-- Begin INFORMATION PROVIDED --

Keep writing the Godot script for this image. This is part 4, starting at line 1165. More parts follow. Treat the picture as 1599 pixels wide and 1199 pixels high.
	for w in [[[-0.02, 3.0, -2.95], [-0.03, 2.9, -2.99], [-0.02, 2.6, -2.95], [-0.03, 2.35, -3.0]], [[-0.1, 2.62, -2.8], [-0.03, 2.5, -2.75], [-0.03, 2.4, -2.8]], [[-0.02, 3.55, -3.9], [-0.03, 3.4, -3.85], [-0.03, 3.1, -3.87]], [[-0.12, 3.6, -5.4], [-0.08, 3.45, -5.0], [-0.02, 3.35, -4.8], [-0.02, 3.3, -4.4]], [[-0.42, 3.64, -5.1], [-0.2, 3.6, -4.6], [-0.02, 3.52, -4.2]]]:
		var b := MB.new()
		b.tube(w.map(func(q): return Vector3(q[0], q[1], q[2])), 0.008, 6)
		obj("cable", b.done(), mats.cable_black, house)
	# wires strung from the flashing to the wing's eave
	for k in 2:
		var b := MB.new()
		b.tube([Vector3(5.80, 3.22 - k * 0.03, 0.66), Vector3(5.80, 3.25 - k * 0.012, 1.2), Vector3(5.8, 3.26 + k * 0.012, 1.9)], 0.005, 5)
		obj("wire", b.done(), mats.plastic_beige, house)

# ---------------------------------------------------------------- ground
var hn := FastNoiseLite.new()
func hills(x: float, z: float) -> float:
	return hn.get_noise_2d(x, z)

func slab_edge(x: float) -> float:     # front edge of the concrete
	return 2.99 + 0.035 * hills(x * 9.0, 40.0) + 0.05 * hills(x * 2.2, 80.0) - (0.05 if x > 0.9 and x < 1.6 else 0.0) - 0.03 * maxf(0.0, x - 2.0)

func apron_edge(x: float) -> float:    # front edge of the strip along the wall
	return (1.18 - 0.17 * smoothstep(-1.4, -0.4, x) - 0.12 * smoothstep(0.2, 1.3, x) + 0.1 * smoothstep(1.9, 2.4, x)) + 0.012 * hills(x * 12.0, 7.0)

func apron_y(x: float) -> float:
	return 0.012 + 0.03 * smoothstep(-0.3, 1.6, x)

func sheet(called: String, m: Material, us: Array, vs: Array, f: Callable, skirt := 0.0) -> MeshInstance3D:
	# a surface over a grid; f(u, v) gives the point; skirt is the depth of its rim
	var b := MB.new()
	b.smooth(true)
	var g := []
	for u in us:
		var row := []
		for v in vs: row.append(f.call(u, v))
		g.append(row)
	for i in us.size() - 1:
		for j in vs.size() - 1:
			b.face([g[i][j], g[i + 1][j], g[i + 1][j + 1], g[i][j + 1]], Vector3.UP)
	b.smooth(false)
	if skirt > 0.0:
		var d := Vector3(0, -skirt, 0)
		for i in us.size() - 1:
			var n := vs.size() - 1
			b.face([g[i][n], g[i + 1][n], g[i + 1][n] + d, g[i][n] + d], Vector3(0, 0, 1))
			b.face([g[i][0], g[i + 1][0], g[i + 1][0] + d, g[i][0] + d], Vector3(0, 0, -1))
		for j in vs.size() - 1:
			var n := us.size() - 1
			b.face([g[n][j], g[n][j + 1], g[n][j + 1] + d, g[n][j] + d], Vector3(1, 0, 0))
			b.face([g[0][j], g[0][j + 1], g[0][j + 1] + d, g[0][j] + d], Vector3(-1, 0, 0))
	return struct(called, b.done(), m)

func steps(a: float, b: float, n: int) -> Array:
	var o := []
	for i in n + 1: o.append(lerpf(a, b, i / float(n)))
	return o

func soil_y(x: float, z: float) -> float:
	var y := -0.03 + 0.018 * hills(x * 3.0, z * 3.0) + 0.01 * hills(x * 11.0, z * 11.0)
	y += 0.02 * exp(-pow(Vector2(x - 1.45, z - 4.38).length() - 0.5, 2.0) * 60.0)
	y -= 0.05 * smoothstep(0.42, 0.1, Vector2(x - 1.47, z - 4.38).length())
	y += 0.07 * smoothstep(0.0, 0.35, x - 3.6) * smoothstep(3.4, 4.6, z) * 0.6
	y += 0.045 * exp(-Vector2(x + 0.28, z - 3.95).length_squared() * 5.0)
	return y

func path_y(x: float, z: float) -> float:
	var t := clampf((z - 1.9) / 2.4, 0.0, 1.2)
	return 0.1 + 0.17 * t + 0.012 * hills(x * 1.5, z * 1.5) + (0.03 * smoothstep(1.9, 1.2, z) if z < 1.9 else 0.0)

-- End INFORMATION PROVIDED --

Repeat the listing exactly, from its first line to its last.

=== EXERCISE RESPONSE ===
Keep writing the Godot script for this image. This is part 4, starting at line 1165. More parts follow. Treat the picture as 1599 pixels wide and 1199 pixels high.
	for w in [[[-0.02, 3.0, -2.95], [-0.03, 2.9, -2.99], [-0.02, 2.6, -2.95], [-0.03, 2.35, -3.0]], [[-0.1, 2.62, -2.8], [-0.03, 2.5, -2.75], [-0.03, 2.4, -2.8]], [[-0.02, 3.55, -3.9], [-0.03, 3.4, -3.85], [-0.03, 3.1, -3.87]], [[-0.12, 3.6, -5.4], [-0.08, 3.45, -5.0], [-0.02, 3.35, -4.8], [-0.02, 3.3, -4.4]], [[-0.42, 3.64, -5.1], [-0.2, 3.6, -4.6], [-0.02, 3.52, -4.2]]]:
		var b := MB.new()
		b.tube(w.map(func(q): return Vector3(q[0], q[1], q[2])), 0.008, 6)
		obj("cable", b.done(), mats.cable_black, house)
	# wires strung from the flashing to the wing's eave
	for k in 2:
		var b := MB.new()
		b.tube([Vector3(5.80, 3.22 - k * 0.03, 0.66), Vector3(5.80, 3.25 - k * 0.012, 1.2), Vector3(5.8, 3.26 + k * 0.012, 1.9)], 0.005, 5)
		obj("wire", b.done(), mats.plastic_beige, house)

# ---------------------------------------------------------------- ground
var hn := FastNoiseLite.new()
func hills(x: float, z: float) -> float:
	return hn.get_noise_2d(x, z)

func slab_edge(x: float) -> float:     # front edge of the concrete
	return 2.99 + 0.035 * hills(x * 9.0, 40.0) + 0.05 * hills(x * 2.2, 80.0) - (0.05 if x > 0.9 and x < 1.6 else 0.0) - 0.03 * maxf(0.0, x - 2.0)

func apron_edge(x: float) -> float:    # front edge of the strip along the wall
	return (1.18 - 0.17 * smoothstep(-1.4, -0.4, x) - 0.12 * smoothstep(0.2, 1.3, x) + 0.1 * smoothstep(1.9, 2.4, x)) + 0.012 * hills(x * 12.0, 7.0)

func apron_y(x: float) -> float:
	return 0.012 + 0.03 * smoothstep(-0.3, 1.6, x)

func sheet(called: String, m: Material, us: Array, vs: Array, f: Callable, skirt := 0.0) -> MeshInstance3D:
	# a surface over a grid; f(u, v) gives the point; skirt is the depth of its rim
	var b := MB.new()
	b.smooth(true)
	var g := []
	for u in us:
		var row := []
		for v in vs: row.append(f.call(u, v))
		g.append(row)
	for i in us.size() - 1:
		for j in vs.size() - 1:
			b.face([g[i][j], g[i + 1][j], g[i + 1][j + 1], g[i][j + 1]], Vector3.UP)
	b.smooth(false)
	if skirt > 0.0:
		var d := Vector3(0, -skirt, 0)
		for i in us.size() - 1:
			var n := vs.size() - 1
			b.face([g[i][n], g[i + 1][n], g[i + 1][n] + d, g[i][n] + d], Vector3(0, 0, 1))
			b.face([g[i][0], g[i + 1][0], g[i + 1][0] + d, g[i][0] + d], Vector3(0, 0, -1))
		for j in vs.size() - 1:
			var n := us.size() - 1
			b.face([g[n][j], g[n][j + 1], g[n][j + 1] + d, g[n][j] + d], Vector3(1, 0, 0))
			b.face([g[0][j], g[0][j + 1], g[0][j + 1] + d, g[0][j] + d], Vector3(-1, 0, 0))
	return struct(called, b.done(), m)

func steps(a: float, b: float, n: int) -> Array:
	var o := []
	for i in n + 1: o.append(lerpf(a, b, i / float(n)))
	return o

func soil_y(x: float, z: float) -> float:
	var y := -0.03 + 0.018 * hills(x * 3.0, z * 3.0) + 0.01 * hills(x * 11.0, z * 11.0)
	y += 0.02 * exp(-pow(Vector2(x - 1.45, z - 4.38).length() - 0.5, 2.0) * 60.0)
	y -= 0.05 * smoothstep(0.42, 0.1, Vector2(x - 1.47, z - 4.38).length())
	y += 0.07 * smoothstep(0.0, 0.35, x - 3.6) * smoothstep(3.4, 4.6, z) * 0.6
	y += 0.045 * exp(-Vector2(x + 0.28, z - 3.95).length_squared() * 5.0)
	return y

func path_y(x: float, z: float) -> float:
	var t := clampf((z - 1.9) / 2.4, 0.0, 1.2)
	return 0.1 + 0.17 * t + 0.012 * hills(x * 1.5, z * 1.5) + (0.03 * smoothstep(1.9, 1.2, z) if z < 1.9 else 0.0)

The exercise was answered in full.